An American Council on Education letter urged the DHS to reconsider its “largely unworkable” proposal in 2020.

“The proposed rule was unworkable and especially inappropriate”

In a statement to The PIE, Sarah Spreitzer, director for the Department of Government and Public Affairs at the American Council on Education said the organisation is “very happy the Biden administration has taken this step to formally withdraw this problematic proposed rule”.

“In our first communication with newly confirmed secretary Mayorkas we had asked that the Biden administration take this step, in order to send a more welcoming message to our international students,” Spreitzer explained.

“When this rule was originally proposed, we had submitted substantial comments on why the proposed rule was unworkable and especially inappropriate, because it would insert DHS into decisions around whether or not international students were making satisfactory academic progress within a program of study.

“The proposed rule would also apply unreasonable timelines on how quickly students would need to complete a program of study, with no guarantee that they could remain in the country to finish a program of study that they had already started,” she added.

“Formally withdrawing this proposed rule is a good first step in communicating a more welcoming message to our international students seeking to study in the US.”

“We have been working toward this outcome since October 2018”

“NAFSA is pleased that the Biden administration officially withdrew the proposed rule to eliminate duration of status for F students and J exchange visitors,” said Esther D. Brimmer, executive director and CEO of NAFSA.

“We have been working toward this outcome since October 2018 when the proposal to eliminate  D/S  first appeared on the Regulatory Agenda.

Among the 32,000 comments DHS received were thousands from NAFSA’s advocates, along with NAFSA’s own comment letter that urged DHS to withdraw the “poorly conceived” rule, she added.

The organisation added that restoring the perception of the US as a welcoming study destination should be a priority for the State Department and embassy outreach and that the government should establish a coordinated US recruitment strategy.

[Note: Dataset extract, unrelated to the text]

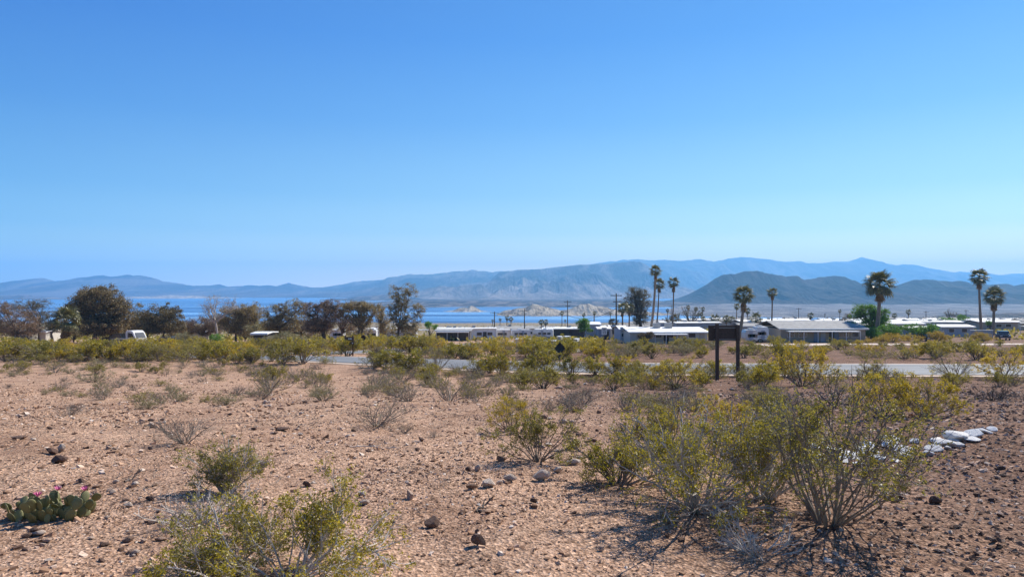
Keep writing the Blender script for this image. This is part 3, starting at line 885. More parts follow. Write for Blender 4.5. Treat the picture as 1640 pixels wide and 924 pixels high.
def palm(px_t, py_t, px_b, Y, cw, skirt, label, near=True, n=34, group=None, tr=.20, seed=0, cat='palm tree'):
    rng = np.random.default_rng(seed + int(px_t * 7))
    xb, _, zb = place(px_b, Y)
    R = cw / 2 / F * Y * 1.2
    xt, _, zt = ray(px_t, py_t, Y)
    zt -= R * .85
    r = empty('fan_palm', (xb, Y, zb))
    top = np.array([xt - xb, 0, zt - zb])
    s = np.linspace(0, 1, 12)[:, None]
    P = np.array([0, 0, -.2]) * (1 - s) + top * s
    P[:, 0] += np.sin(s[:, 0] * pi) * (xt - xb) * .22
    rad = tr * np.linspace(1.15, .62, 12); rad[0] *= 1.25
    if near: rad = rad * rng.uniform(.92, 1.08, 12)
    v, f = tubes(P[None], rad[None], 9)
    ob('trunk', mesh_np('trunk', v, [f], [MAT['palmtrunk']], True), r)
    T = Vector(top)
    xs = []
    for k in range(n):
        q = (k + .5) / n
        el = radians(82 - 128 * q ** .85) + rng.normal(0, .08)
        xs.append((FR[k % 3], frond_xf(rng, k * 2.4 + rng.normal(0, .2), el, R * rng.uniform(.88, 1.08), T)))
    ds = []
    nd = int(16 + skirt * 1.6)
    sk = skirt / F * Y
    for k in range(nd):
        t = Vector((0, 0, -sk * .75 * k / nd))
        ds.append((FRD[k % 2], frond_xf(rng, k * 2.4, radians(-72) + rng.normal(0, .1), R * rng.uniform(.45, .75), T + t)))
    if near:
        for me, M in xs:
            o = ob('frond', me, r); o.matrix_local = M
    for nm, lst, mt in (('crown', xs, 'palm'), ('dead_frond_skirt', ds, 'palmdead')):
        if nm == 'crown' and near: continue
        Vs = []; Fs = []; b = 0
        for me, M in lst:
            a = np.empty(len(me.vertices) * 3, dtype=np.float32); me.vertices.foreach_get('co', a); a = a.reshape(-1, 3)
            m = np.array(M)
            Vs.append(a @ m[:3, :3].T + m[:3, 3])
            li = np.empty(len(me.loops), dtype=np.int32); me.loops.foreach_get('vertex_index', li)
            Fs.append(li.reshape(-1, 4) + b); b += len(a)
        ob(nm, mesh_np(nm, np.concatenate(Vs), [np.concatenate(Fs)], [MAT[mt]]), r)
    tag(r, label, cat, group)
    return r

palm(1409, 432, 1402, 150, 46, 15, 'stout fan palm with a wide shaggy crown in front of the bright green tree', tr=.42, n=44)
palm(1191, 457, 1182, 146, 32, 22, 'fan palm with thick hanging brown skirt just right of the big brown sign', tr=.34, n=34)
palm(1050, 424, 1039, 141, 20, 12, 'tallest palm, a slender dark leaning trunk beside the cream long building', tr=.27, n=30)
palm(1055.5, 445, 1050, 215, 20, 9, 'slender straight palm just right of the tallest leaning palm', tr=.22, n=28)
palm(1079, 443, 1076, 215, 19, 12, 'slender palm with funnel shaped crown beside a utility pole and dark shrub', tr=.24, n=28)
palm(1237, 460, 1235, 190, 17, 9, 'slim palm between the brown sign and the grey roofed bungalow', tr=.22, n=26)
palm(1568, 429, 1572, 185, 29, 12, 'taller of the two palms near the right edge, behind a pale wall', tr=.34, n=36)
palm(1592, 459, 1590, 178, 32, 15, 'shorter palm of the right pair, standing beside the black pickup', tr=.36, n=36)
palm(106, 490, 91, 122, 44, 30, 'dark leaning palm with sunlit right fronds in front of the dense dark tree', tr=.36, n=34)
palm(997, 484, 997, 180, 19, 10, 'left one of two short palms beside the two-armed utility pole', near=False, n=26, tr=.24)
palm(1008, 485, 1007, 190, 17, 10, 'right one of two short palms, next to the tall feathery grey tree', near=False, n=26, tr=.24)
FARP = [(900, 498, 900, 300, 6.5, 'thin distant palm left of the pole with the sagging cable, above the lake'),
 (935, 501, 935, 330, 6, 'thin distant palm rising directly above the round green shrub'),
 (952, 498, 952, 320, 6, 'thin distant palm between the round green shrub and the two-armed pole'),
 (812, 505, 811, 290, 7.5, 'taller of a pair of small palms between the two left utility poles'),
 (818.5, 507, 817, 290, 7.5, 'shorter of a pair of small palms between the two left utility poles'),
 (801, 509, 800, 300, 5, 'tiny palm just right of the leftmost utility pole'),
 (789, 511, 789, 320, 4.5, 'tiny palm just left of the leftmost utility pole'),
 (977.5, 500, 977, 350, 4.5, 'tiny palm just left of the two-armed utility pole'),
 (1069, 494, 1068, 330, 5.5, 'thin palm left of the far pole between the tall slender palms'),
 (1087, 501, 1087, 330, 5, 'small dark palm right of the far utility pole'),
 (1102, 488, 1101, 300, 7, 'small palm above the grey leafless tree, leftmost of its row'),
 (1114.5, 491, 1114, 300, 7, 'small palm in the middle of the row left of the big brown sign'),
 (1125.5, 491, 1125, 300, 7, 'small palm at the right end of the row left of the big brown sign'),
 (1118, 501, 1118, 330, 5, 'tiny low palm beneath the row left of the big brown sign'),
 (1123, 499, 1123, 320, 7, 'low palm beneath the right end of the row left of the sign'),
 (1126.5, 506, 1127, 280, 8, 'lowest dark palm just left of the big brown sign'),
 (1145, 502, 1145, 245, 17, 'bushy round palm directly above the left post of the big brown sign'),
 (1163, 504, 1164, 235, 12, 'left one of two squat palms above the big brown sign board'),
 (1171, 505, 1170, 230, 12, 'right one of two squat palms above the big brown sign board'),
 (1180, 485, 1178, 228, 10, 'dark narrow palm half hidden behind the thick skirted palm'),
 (1197, 492, 1196, 240, 10, 'small palm just right of the thick skirted palm'),
 (1210, 499, 1209, 225, 19, 'squat wide palm right of the thick skirted palm, above grey roofs'),
 (1298, 500, 1298, 320, 10, 'small bushy palm above the grey bungalow roof'),
 (1345, 495, 1345, 360, 5.5, 'tiny thin palm with round head left of the bright green tree'),
 (1433, 501, 1432, 330, 8, 'small palm just right of the bright green tree'),
 (1455, 495, 1454, 330, 8.5, 'small ragged palm above white roofs right of the stout palm'),
 (905, 511, 905, 380, 4, 'tiny low palm left of the pole with the sagging cable'),
 (867, 511, 867, 260, 9, 'left one of a squat dark palm pair above the white carport roof'),
 (874, 511, 874, 258, 9, 'right one of a squat dark palm pair above the white carport roof')]
for a in FARP:
    palm(a[0], a[1], a[2], a[3], a[4] * 1.1, 3, a[5], near=False, n=22, group='small palms among the trailers', tr=.19)

# ------------------------------------------------------------------ trees given by crown lobes seen at a depth
def tree_px(name, px, Y, lobes, leaf_mat, label, **kw):
    if kw.get('per'): kw['per'] = int(kw['per'] * 1.45)
    x, _, z = place(px, Y)
    L = []
    top = 0
    for lx, ly, rx, ry in lobes:
        cx, _, cz = ray(lx, ly, Y)
        rr = rx / F * Y
        L.append((cx - x, 0, cz - z, rr, rr * .85, ry / F * Y))
        top = max(top, cz - z + ry / F * Y)
    return crown_tree(name, int(px), (x, Y, z), top, L, leaf_mat, label=label, **kw)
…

Additionally, extending current dual intent policy to international students in F status will allow them the opportunity to remain in the US after completing their program of study and creating a direct path to lawful permanent residence will also make the country a “more welcoming” place for international students

“NAFSA will continue to guard against changes in policy that will harm U.S. competitiveness for international students and scholars while zealously advocating for laws and policies that welcome them,” Brimmer added.